11 January 2011

hands full


When the number of children in your family jumps from two to three, everyone makes the same observation... "You must have your hands full", they say, looking over at my older two girls and the baby in my arms. Well, erm, yes, I do rather! Its just not the fact that it now seems like I have a football team every time we go out anywhere, big and little owlet are rather easy kids to have around actually. Its the armful of baby I'm carrying. She's a lovely thing. Smiles whenever you look into her beautiful blue eyes. She is most definitely an *in arms* baby. She must be held for most of her waking hours - and there are a lot of those! But not only that, she must be moving. So we do laps of the hallway, the kitchen, the garden. Often while breast feeding as she refuses to do that sitting down. The world is just too interesting. And so my hands are full.

The things that my hands used to do are temporarily on hold. Like sewing. And knitting. And reading, catching up on blogs, cooking, gardening... often cleaning and washing are out too unless Huz is around to help out. But I do love it so, this mothering thing, especially when that tiny hand grabs mine. During late pregnancy I longed for my hands to be massaged. In labour, I wanted them to be held. And then gently touched in the days after her arrival. Hands are such an important part of this motherhood caper - oh what I wouldn't give for an extra set most days!!

I often wonder what I'll be doing with my hands when they are no longer full of owlets. I'm always drawn to activities that require the skillful use of my hands, yet I've always had some battle with them, from the eczema that plagued them for 25yrs (and has mysteriously vanished now I'm all grown up), to the shakes... I have a tremor, passed on from my Dad, and his father before, that I feel in my whole body, but appears most visibly in my hands. My left hand is hard to control, as are my thumbs and occasionally my wrists. It gets worse with age. It is getting worse now. I can feel it and I know what is coming... The shaking has always defined my style of drawing and creating and I've learned to love the imperfections. I can get my hands to do what I want most of the time, it just takes concentration and patience, just like my grandfather had when he worked, ironically, as a handyman. I know that one day it may take too long to thread a needle for sewing to be worth my while. Knitting is already getting harder. I make a lousy waitress, so I don't think a career in the food industry is in my future. Hmmm... might read up on gardening some more...

For now though, I'm grateful that my hands are full of owlets and we are healthy, safe and dry. Maybe you'd like to follow Handmade Kids and their Flood Appeal Auction and if you have a hand free, perhaps you could buy something beautiful and hand made. Or if you have two hands free, perhaps make something to contribute. I'll be lending a hand where I can and sending love to all those affected by the Queensland floods.

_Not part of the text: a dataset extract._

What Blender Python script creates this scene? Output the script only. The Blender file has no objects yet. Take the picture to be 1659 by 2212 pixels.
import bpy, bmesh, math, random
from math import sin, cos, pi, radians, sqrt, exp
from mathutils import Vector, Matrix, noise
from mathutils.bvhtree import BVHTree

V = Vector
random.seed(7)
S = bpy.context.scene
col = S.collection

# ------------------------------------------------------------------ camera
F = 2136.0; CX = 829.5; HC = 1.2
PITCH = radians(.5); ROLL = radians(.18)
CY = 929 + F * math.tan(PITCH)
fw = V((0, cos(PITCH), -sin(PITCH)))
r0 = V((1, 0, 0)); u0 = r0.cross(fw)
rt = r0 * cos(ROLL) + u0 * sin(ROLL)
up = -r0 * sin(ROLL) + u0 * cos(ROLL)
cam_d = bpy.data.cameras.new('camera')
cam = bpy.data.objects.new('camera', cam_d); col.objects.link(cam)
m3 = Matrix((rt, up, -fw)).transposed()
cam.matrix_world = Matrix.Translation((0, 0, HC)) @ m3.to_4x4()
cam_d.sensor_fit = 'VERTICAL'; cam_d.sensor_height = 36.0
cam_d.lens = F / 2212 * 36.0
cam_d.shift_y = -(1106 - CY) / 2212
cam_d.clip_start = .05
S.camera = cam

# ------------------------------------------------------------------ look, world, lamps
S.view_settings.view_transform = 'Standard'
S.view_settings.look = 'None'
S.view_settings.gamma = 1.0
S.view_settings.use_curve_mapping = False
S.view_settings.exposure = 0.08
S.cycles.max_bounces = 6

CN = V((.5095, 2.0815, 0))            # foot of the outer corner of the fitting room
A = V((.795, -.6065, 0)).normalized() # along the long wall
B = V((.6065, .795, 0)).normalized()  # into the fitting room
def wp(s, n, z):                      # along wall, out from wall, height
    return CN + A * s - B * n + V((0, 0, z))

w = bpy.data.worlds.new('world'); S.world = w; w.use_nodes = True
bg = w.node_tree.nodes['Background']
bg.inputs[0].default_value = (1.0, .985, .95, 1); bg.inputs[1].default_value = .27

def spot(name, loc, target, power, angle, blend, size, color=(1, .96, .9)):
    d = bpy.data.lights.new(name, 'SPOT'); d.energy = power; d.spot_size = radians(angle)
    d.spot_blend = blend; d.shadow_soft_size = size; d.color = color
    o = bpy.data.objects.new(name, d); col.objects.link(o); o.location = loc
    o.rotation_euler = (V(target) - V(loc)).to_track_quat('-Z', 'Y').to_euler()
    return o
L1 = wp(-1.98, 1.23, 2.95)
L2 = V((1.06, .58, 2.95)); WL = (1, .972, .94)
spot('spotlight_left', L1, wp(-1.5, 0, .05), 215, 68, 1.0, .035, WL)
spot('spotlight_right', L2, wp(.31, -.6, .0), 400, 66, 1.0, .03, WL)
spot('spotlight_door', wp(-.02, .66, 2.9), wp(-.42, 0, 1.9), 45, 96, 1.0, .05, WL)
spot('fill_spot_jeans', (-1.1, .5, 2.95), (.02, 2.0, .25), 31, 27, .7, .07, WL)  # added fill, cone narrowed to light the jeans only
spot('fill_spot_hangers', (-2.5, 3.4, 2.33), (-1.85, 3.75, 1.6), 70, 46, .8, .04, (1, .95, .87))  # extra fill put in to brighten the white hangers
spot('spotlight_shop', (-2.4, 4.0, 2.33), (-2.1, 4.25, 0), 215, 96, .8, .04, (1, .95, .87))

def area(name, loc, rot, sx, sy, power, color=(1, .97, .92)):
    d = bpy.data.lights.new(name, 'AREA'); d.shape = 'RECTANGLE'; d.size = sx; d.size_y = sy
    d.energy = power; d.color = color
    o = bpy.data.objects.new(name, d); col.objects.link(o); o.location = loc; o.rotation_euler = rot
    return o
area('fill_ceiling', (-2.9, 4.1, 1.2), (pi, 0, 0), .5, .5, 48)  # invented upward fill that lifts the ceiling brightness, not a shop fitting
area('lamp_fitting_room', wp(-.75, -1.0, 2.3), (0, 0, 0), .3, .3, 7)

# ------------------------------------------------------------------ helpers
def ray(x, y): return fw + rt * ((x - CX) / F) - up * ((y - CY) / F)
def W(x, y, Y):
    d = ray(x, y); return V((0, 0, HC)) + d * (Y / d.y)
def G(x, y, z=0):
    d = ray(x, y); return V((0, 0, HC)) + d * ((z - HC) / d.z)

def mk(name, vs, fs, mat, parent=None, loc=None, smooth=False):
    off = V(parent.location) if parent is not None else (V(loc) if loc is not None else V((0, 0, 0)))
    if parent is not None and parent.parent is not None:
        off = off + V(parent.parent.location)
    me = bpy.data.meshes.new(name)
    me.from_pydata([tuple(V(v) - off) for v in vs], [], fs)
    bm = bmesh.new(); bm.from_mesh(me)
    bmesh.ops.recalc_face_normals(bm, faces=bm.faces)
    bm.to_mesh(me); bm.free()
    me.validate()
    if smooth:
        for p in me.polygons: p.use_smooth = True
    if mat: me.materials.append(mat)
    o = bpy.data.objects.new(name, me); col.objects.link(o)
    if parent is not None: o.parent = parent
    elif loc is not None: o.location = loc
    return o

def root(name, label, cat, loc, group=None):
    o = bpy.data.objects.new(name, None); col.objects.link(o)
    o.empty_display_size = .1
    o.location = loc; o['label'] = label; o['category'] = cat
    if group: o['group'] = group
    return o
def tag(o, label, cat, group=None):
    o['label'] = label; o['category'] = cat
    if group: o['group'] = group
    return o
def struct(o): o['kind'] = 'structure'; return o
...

*photo taken by big owlet*


  1. Ah sweet woman, you have such a way with words, and express such love with your posts.....I can relate to the baby(ies) that are awake a lot and need to be walked around!! And also to the sore hands (wrists in my case) that are showing the gracefull procession of age. You have wonderful hands and express their function so well. I feel honoured to be alongside you in the newborn baby land:)

  2. Funny - when I met you at The Market stitching something or other - I noticed how busy your hands were! My hands have suffered since I became a mother - I have terrible eczema which goes away when I'm pregnant, comes back when I'm breastfeeding. I've discovered (accidently) that if I wake up in the middle of the night with that familiar excruciating itch, I can soothe it by holding my hand under very hot running water.

    What a delightful photo - lucky you to have such a beautiful little bundle to hold in your hands!

  3. Hard to complain about full hands when they're full of such good things, isn't it? :) Essential tremors run in my family, yet so many of us manage to do skilled handwork. Sheer stubbornness, I guess. ;)

  4. What a lovely post and a gorgeous picture taken by your big owlet! And I love how you have embraced your tremorin hands to define your style and I hope that you have plenty of years left to sew and knit before it becomes too difficult for you as you make such wonderful stuff!

  5. I really relate to this post, Lauren. If only I had a dollar for every time I've been told that! That photo is precious - clever big owlet. The carrying can get so tiring, especially as they get heavier. You're doing a fantastic job, Lauren, full hands or not. J x

  6. I'm really excited and curious about the jump from 2-3. We aren't even pregnant again yet.

    In the mean time - backwrapping saved my sanity with an exclusive in-arms baby til 8 months. :) x

  7. Ah, yes... wrapping. I've managed it a couple of times. Trouble I'm having is she's really heavy and hates froggy legs and her head isn't strong yet. she's too big for newborn positions and too little for older baby ones... I've ordered a mei tai while I wait for her to grow into my other slings so hopefully I'll have some freedom soon. Even so, I have to keep moving constantly, so craft is out ;)

  8. Beautiful post Lauren. I didn't read it at the time, but I did so enjoy reading it today... now my hands are full too!